If you are going to go the tank route, I would suggest a 20 gallon long tank. You should have a UTH under one side (outside the tank, not inside) attached to a thermostat or rheostat to control the temp. I keep my hot side at 88-92, and a hide should go over the substrate on the hot side, and one on the opposite end on the cool side so the snake can thermoregulate as needed. I suggest if you go with a tank, you get some black Con-Tact paper from Home Depot to black out the sides and back on the tank, it will help them feel more secure.

As you said, a lot of people keep snakes in tubs, which is by far the cheapest and easiest way to keep them, however they aren't very nice to look at. I have tubs too and it seems to be much easier to keep the husbandry correct in them, but my tank also doesn't have any issues once you get the hang of it.

I suggest covering the screen top 1/2-2/3 of the way with anything from aluminum foil to plexi glass, it will help keep in humidity. I strongly suggest not getting a heat lamp, the light can stress them out, they can get too hot, and they kill any humidity you do have.

You should get a digital indoor/outdoor thermometer such as this:
http://www.amazon.com/Chaney-Instrum...7056298&sr=8-6
You place it on the cool side, put the probe on the hot side, and it reads both side temps and humidity all in one unit.

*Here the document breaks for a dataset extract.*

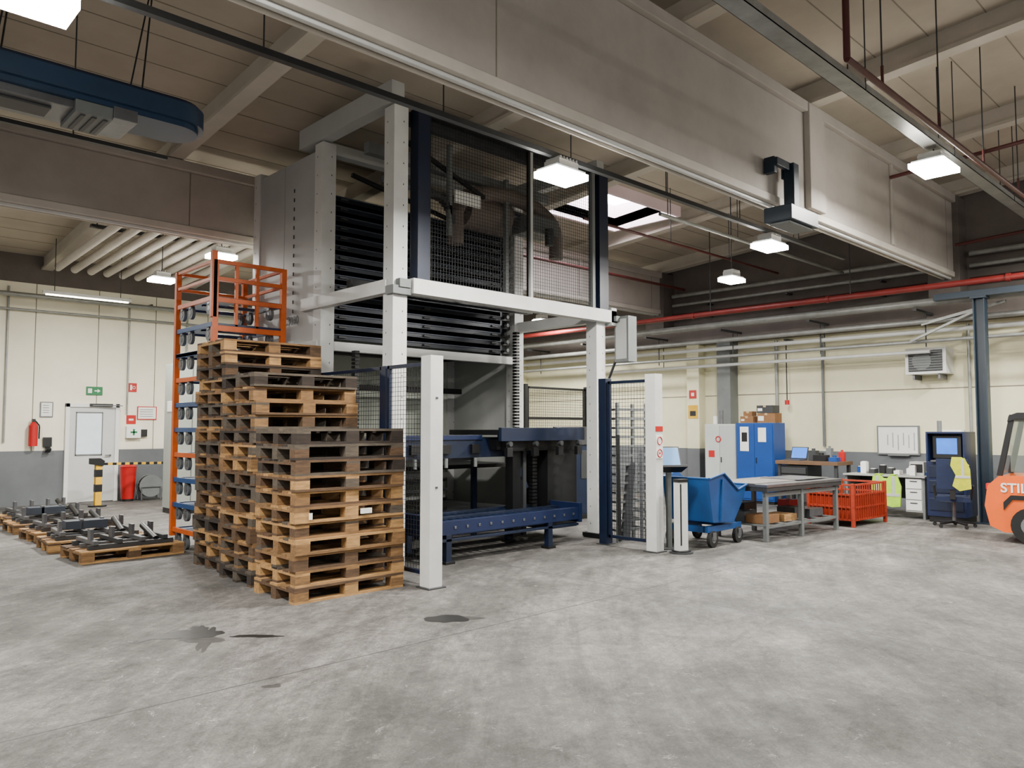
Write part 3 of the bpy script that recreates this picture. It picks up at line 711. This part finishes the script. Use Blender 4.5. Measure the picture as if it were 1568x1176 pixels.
# ------------------------------------------------------------------ pipes over the right wall
b=B('red_sprinkler_pipe'); b.cyl((14.5,-4,4.06),(14.5,18,4.06),.055,PIPER,12)
for y in range(-3,18,3): b.cyl((14.5,y,4.1),(14.5,y,zc(y)-.005),.01,DGREY,6); b.cyl((14.5,y+.4,4.06),(14.5,y+.46,4.06),.07,PIPER,12)
b.done()
b=B('service_pipes')
for (x,z,r,m_) in ((14.95,3.86,.07,PIPEG),(15.2,3.55,.05,PIPEG),(15.5,3.4,.045,WHITE),(15.35,3.2,.035,PIPEG)):
    b.cyl((x,2.5 if z<3.8 else -4,z),(x,18,z),r,m_,12)
b.cyl((15.59,5.0,3.03),(15.59,12.6,3.03),.035,WHITE,12)
for y in range(3,18,2):
    b.box(14.85,XW-.46,y-.03,y+.03,3.72,3.76,DGREY); b.cyl((15.4,y,3.1),(15.4,y,3.72),.012,DGREY,6)
    if 5<y<13: b.cyl((15.59,y,3.03),(15.59,y,3.72),.01,DGREY,6)
b.cyl((15.2,2.5,3.55),(15.2,2.2,3.9),.05,PIPEG,10)
b.bar((15.2,5.0,3.5),(15.0,3.6,3.75),.05,PIPEG); b.bar((15.2,5.2,3.2),(15.0,3.9,3.7),.04,PIPEG)
b.done()
b=B('wall_pipes')
for (z,r,m_) in ((4.35,.05,PIPED),(4.62,.04,PIPEG),(4.85,.05,PIPEG)):
    b.cyl((16.0,5.15,z),(16.0,11.0,z),r,m_,12); b.cyl((16.0,-4,z),(16.0,4.4,z),r,m_,12)
for y in (0,2,6,8,10): b.box(15.92,XW,y-.03,y+.03,4.25,4.28,DGREY); b.box(15.95,XW,y-.03,y+.03,4.54,4.57,DGREY)
b.done()
b=B('air_hose')
b.cyl((15.9,8.0,3.5),(15.9,8.0,2.2),.012,BLACK,8); b.cyl((15.9,8.0,2.2),(15.9,8.0,2.1),.05,RED,10); b.box(15.85,16.2,7.97,8.03,3.5,3.54,DGREY)
b.done()
b=B('wall_conduits')
b.cyl((16.13,7.3,3.55),(16.13,7.3,1.2),.03,GREYP,8); b.cyl((16.13,8.35,3.55),(16.13,8.35,1.2),.04,PIPEG,8); b.cyl((16.13,4.5,3.55),(16.13,4.5,1.2),.03,PIPEG,8)
b.done()
b=B('fire_sign'); b.box(-.01,0,-.1,.1,-.1,.1,RED); b.box(-.012,-.01,-.04,.04,-.04,.04,PAPER); b.done(loc=(15.92,10.4,2.4))
b=B('warning_sign'); b.box(-.01,0,-.13,.13,-.16,.16,YELL); b.box(-.012,-.01,-.08,.08,-.1,.02,BLACK); b.done(loc=(15.92,10.4,1.98))

# ------------------------------------------------------------------ overhead rails and pipes
def zrods(b,x0,x1,y,z,step=2.0):
    x=x0
    while x<x1: b.cyl((x,y,z),(x,y,zc(y)-.01),.007,DGREY,6); x+=step
b=B('lamp_rail')
b.box(-7,12.6,5.27,5.33,4.36,4.41,DGREY); zrods(b,-6,12.6,5.3,4.4,1.7)
b.done()
b=B('lamp_rail'); b.box(-7,2.9,8.38,8.43,4.46,4.50,DGREY); zrods(b,-6,2.9,8.4,4.5); b.done()
b=B('cable_tray')
b.box(-7,15,3.1,3.28,5.08,5.09,PIPEG); b.box(-7,15,3.1,3.105,5.08,5.16,PIPEG); b.box(-7,15,3.275,3.28,5.08,5.16,PIPEG)
for k in range(3): b.cyl((-7,3.14+k*.04,5.11),(15,3.14+k*.04,5.11),.014,BLACK,6)
zrods(b,-6,15,3.1,5.08,2.8); zrods(b,-6,15,3.28,5.08,2.8)
b.done()
b=B('dark_red_sprinkler_pipe')
b.cyl((6.7,2.75,4.85),(15.2,2.75,4.85),.03,PIPED,10); b.cyl((6.7,2.75,4.85),(6.7,2.75,5.6),.03,PIPED,10)
x=7.5
while x<15: b.cyl((x,2.75,4.85),(x,2.75,5.05),.015,PIPED,8); b.cyl((x,2.75,5.05),(x,2.75,zc(2.75)-.01),.008,DGREY,6); x+=1.6
b.done()
b=B('ceiling_pipe_run')
for (x,z) in ((12.2,5.45),(15.2,4.9)): b.cyl((x,-4,z+.4),(x,4.4,z-.02),.03,PIPED,8)
b.cyl((9.3,6.6,4.75),(15.6,6.6,4.75),.03,PIPEG,8); zrods(b,9.5,15.5,6.6,4.75,2)
b.cyl((8.95,10.4,4.9),(15.6,10.4,4.9),.035,PIPED,8)
b.cyl((9.2,8.0,4.95),(15.6,8.0,4.95),.025,PIPED,8); zrods(b,9.6,15.5,8.0,4.95,2)
b.done()
b=B('ceiling_heating_pipes')
for k in range(9):
    x=3.9+k*.3; b.cyl((x,11.9,4.98),(x,17.2,4.78),.075,BEAML,12)
b.box(3.7,6.6,14.2,14.3,5.0,5.05,DGREY)
for x in (3.8,5.2,6.5): b.cyl((x,14.25,5.02),(x,14.25,zc(14.25)-.01),.01,DGREY,6)
b.done()
b=B('air_curtain_unit')
ya,yb=7.25,7.87; ym=(ya+yb)/2; R=(yb-ya)/2; xe=2.62
def stad(off): return [(-5,ya+off),(xe,ya+off)]+[(xe+(R-off)*math.sin(a),ym-(R-off)*math.cos(a)) for a in [math.pi*k/14 for k in range(1,14)]]+[(xe,yb-off),(-5,yb-off)]
b.prism(stad(0),'z',4.49,4.66,DUCTB,True); b.prism(stad(.05),'z',4.44,4.49,DUCTB); b.prism(stad(.04),'z',4.66,4.70,NAVY)
b.box(1.75,2.05,7.3,7.8,4.33,4.45,GREYP); b.box(2.05,2.25,7.28,7.82,4.35,4.46,STEEL)
for k in range(3): b.box(1.8+k*.09,1.84+k*.09,7.34,7.76,4.32,4.33,DGREY)
b.box(-4.5,1.75,7.35,7.82,4.37,4.44,STEEL); b.box(-4.5,1.6,7.45,7.7,4.35,4.37,DGREY)
for x in (-2,1.2,2.3):
    for y in (7.35,7.78): b.cyl((x,y,4.70),(x+.15,7.55,zc(7.55)-.01),.009,BLACK,6)
b.done(0.02)
b=B('beam_mounted_heater')
b.box(8.62,9.1,4.40,4.46,4.78,4.88,TEAL); b.box(8.96,9.1,4.36,4.5,4.2,4.88,TEAL); b.box(8.62,8.7,4.44,4.58,4.7,4.9,TEAL); b.box(8.96,9.1,4.5,4.53,4.7,4.88,TEAL)
b.box(8.45,9.15,4.15,4.50,4.04,4.22,TEAL); b.box(8.5,9.1,4.2,4.45,4.01,4.04,GREYP)
b.done(0.01)

# ------------------------------------------------------------------ lamps
def lamp(x,y,z,power,rz=0.0,size=.42,top=None,color=(1.0,.965,.90)):
    b=B('high_bay_lamp')
    s=size/2
    b.box(-s*.9,s*.9,-s*.6,s*.6,0.02,.05,GREYP); b.box(-s*.6,s*.6,-s*.45,s*.45,.05,.13,WHITE); b.box(-s,s,-s*.68,s*.68,-.045,.02,LAMP)
    for k in range(6): b.box(-s*.5+k*s*.2,-s*.47+k*s*.2,-s*.45,s*.45,.13,.16,WHITE)
    if top: b.cyl((0,0,.12),(0,0,top-z),.01,DGREY,6)
    o=b.done(0.004,loc=(x,y,z),rz=rz)
    li=bpy.data.lights.new('lamp_light','AREA'); li.shape='RECTANGLE'; li.size=size*.95; li.size_y=size*.62; li.energy=power; li.color=color
    lo=bpy.data.objects.new('lamp_light',li); scene.collection.objects.link(lo); lo.parent=o; lo.location=(0,0,-.052)
    return o
P=300
lamp(5.75,5.3,4.20,P,.0,.48,4.35); lamp(10.1,5.3,4.18,P,0,.48,4.35); lamp(1.0,5.3,4.20,P,0,.48,4.35); lamp(-3.5,5.3,4.20,P,0,.48,4.35)
lamp(11.8,6.9,4.15,P*.8,0,.42,zc(6.9)-.01); lamp(10.3,3.19,4.84,P,0,.6,5.07); lamp(0.5,3.19,4.84,P,0,.6,5.07)
lamp(5.1,12.2,4.38,P,0,.42,zc(12.2)-.01); lamp(4.97,14.5,4.3,P*1.2,0,.42,zc(14.5)-.01); lamp(1.5,13.5,4.3,P,0,.42,zc(13.5)-.01); lamp(9.5,14,4.3,P,0,.42,zc(14)-.01)
lamp(13.9,13.5,4.3,P,0,.42,zc(13.5)-.01); lamp(13.6,1.6,4.7,P*1.4,0,.42,zc(1.6)-.01)
lamp(4,-2.5,5.0,P,0,.5,zc(-2.5)-.01); lamp(11,-1.5,5.0,P,0,.5,zc(-1.5)-.01); lamp(-3,0,5.0,P,0,.5,zc(0)-.01)  # extra lamps added for fill, out of view at the camera end
b=B('linear_light')
b.box(3.6,5.2,16.9,16.98,4.2,4.26,WHITE); b.cyl((3.65,16.94,4.19),(5.15,16.94,4.19),.02,TUBE,8)
for x in (3.8,5.0): b.cyl((x,16.94,4.26),(x,16.94,zc(16.94)-.003),.008,DGREY,6)
b.done()

# ------------------------------------------------------------------ forklift (rear at +Y end)
b=B('forklift')
b.prism([(.20,.16),(.95,.14),(1.12,.22),(1.18,.5),(1.14,.78),(1.0,.92),(.2,.95)],'x',-.52,.52,ORNG2)
b.prism([(-.75,.25),(.2,.2),(.2,.7),(-.75,.55)],'x',-.5,.5,DGREY)
b.prism([(-.3,.55),(.22,.6),(.22,.95),(-.2,.95)],'x',-.5,.5,ORNG2)
b.prism([(-.8,.4),(-.35,.38),(-.35,.75),(-.8,.72)],'x',-.54,.54,ORNG2)
for x in (-.56,.38):
    b.cyl((x,.62,.25),(x+.18,.62,.25),.25,RUB,24); b.cyl((x-.005,.62,.25),(x+.185,.62,.25),.13,GREYP,18)
    b.cyl((x,-.62,.29),(x+.18,-.62,.29),.29,RUB,24); b.cyl((x-.005,-.62,.29),(x+.185,-.62,.29),.15,GREYP,18)
b.prism([(.30,.48),(.4,.6),(.84,.6),(.95,.45),(.95,.56),(.86,.66),(.38,.66)],'x',-.535,.535,BLACK)
for x in (-.46,.40):
    b.bar((x+.03,1.0,.92),(x+.03,.82,1.78),.06,BLACK,.07); b.bar((x+.03,-.45,.75),(x+.03,-.3,1.8),.06,BLACK,.07)
    b.bar((x+.03,.25,.95),(x+.03,.27,1.82),.05,BLACK,.06)
b.prism([(-.4,1.72),(.78,1.72),(.88,1.68),(.86,1.77),(.76,1.81),(-.36,1.81)],'x',-.48,.48,BLACK)
GL=mat('cab_glass',(120,128,118),.05,0,.05,2,alpha=.35)
b.box(-.455,-.445,.3,.86,.98,1.72,GL); b.bar((0,1.0,.95),(0,.84,1.7),.82,GL,.008)
b.box(-.22,.22,.1,.55,.95,1.05,BLACK); b.bar((0,.5,1.0),(0,.62,1.5),.42,BLACK,.1)
b.cyl((0,-.2,.8),(0,-.05,1.15),.03,BLACK,8); b.ring((0,-.02,1.17),'z',.17,.015,BLACK,16)
for x in (-.32,.24): b.box(x,x+.08,-1.0,-.88,.05,2.0,DGREY); b.box(x,x+.09,-2.1,-1.0,.05,.09,DGREY); b.box(x,x+.09,-1.04,-1.0,.05,.5,DGREY)
for z in (.2,.48,1.0,1.9): b.box(-.4,.4,-1.0,-.94,z,z+.07,DGREY)
b.box(-.35,-.2,1.12,1.19,.72,.8,RED)
fl=b.done(0.012,loc=(13.05,2.2,0),rz=0.08)
text_child(fl,'lettering','STILL',.18,(-.53,.98,.70),(math.pi/2,0,-math.pi/2),PAPER)

# ------------------------------------------------------------------ oil stains
def blob(b,cx,cy,rx,ry,rot,m,z=.0015,n=48,rough=.35,seed=1):
    rnd=random.Random(seed); ph=[rnd.uniform(0,6.28) for _ in range(6)]
    pts=[]
    for k in range(n):
        a=2*math.pi*k/n
        r=1+rough*sum(math.sin((i+2)*a+ph[i])/(i+1.6) for i in range(6))
        u,v=rx*r*math.cos(a),ry*r*math.sin(a)
        pts.append((cx+u*math.cos(rot)-v*math.sin(rot),cy+u*math.sin(rot)+v*math.cos(rot)))
    b.add([(x,y,z) for x,y in pts],[tuple(range(n))],m)
b=B('oil_stain')
blob(b,0,0,.16,.14,-.75,OIL,.0025,48,.22,3); blob(b,.06,-.04,.18,.1,-.75,OIL2,.001,48,.3,4)
b.done(loc=(4.12,5.12,0))
b=B('oil_stain')
blob(b,.02,.0,.24,.15,-.75,OIL2,.001,80,.5,5); blob(b,.0,.02,.16,.14,-.6,OIL,.002,80,.55,8); blob(b,-.18,.16,.18,.05,.3,OIL,.0022,60,.5,9); blob(b,.15,-.02,.13,.06,.9,OIL,.0024,60,.45,2)
blob(b,.12,.12,.07,.15,-.4,OIL,.0023,60,.45,17)
blob(b,.36,-.34,.18,.04,-.7,OIL,.002,40,.3,11); blob(b,-.02,-.3,.04,.2,-.6,OIL2,.0012,40,.4,13)
b.done(loc=(2.36,6.05,0))
b=B('oil_stain'); blob(b,0,0,.05,.035,-.7,OIL2,.0015,40,.4,21); b.done(loc=(2.28,4.55,0))

# ------------------------------------------------------------------ world + camera
w=bpy.data.worlds.new('hall_ambient'); scene.world=w; w.use_nodes=True
bg=w.node_tree.nodes['Background']; bg.inputs[0].default_value=(1.0,.98,.97,1); bg.inputs[1].default_value=.55
cam=bpy.data.cameras.new('camera'); co=bpy.data.objects.new('camera',cam); scene.collection.objects.link(co)
cam.sensor_width=36; cam.lens=1502/2000*36; cam.clip_end=200
co.location=(0,0,1.6); co.rotation_euler=(math.radians(90+3.25),0,math.radians(46.4-90))
scene.camera=co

As far as feeding, they can eat pray as large as the largest part of their body. Most can start out on hoppers or adult mice, and after a few feedings can generally start taking rat pups. All of mine except my smallest are on weaned rats, they are all between 350-400 grams. I wouldn't suggest feeding a different prey size every time they shed, go by their weight. I think they can eat a meal 10% of their body weight (or is it 20%? someone correct me). You can get a food scale that measures grams for under $25 on amazon also, or walmart or target.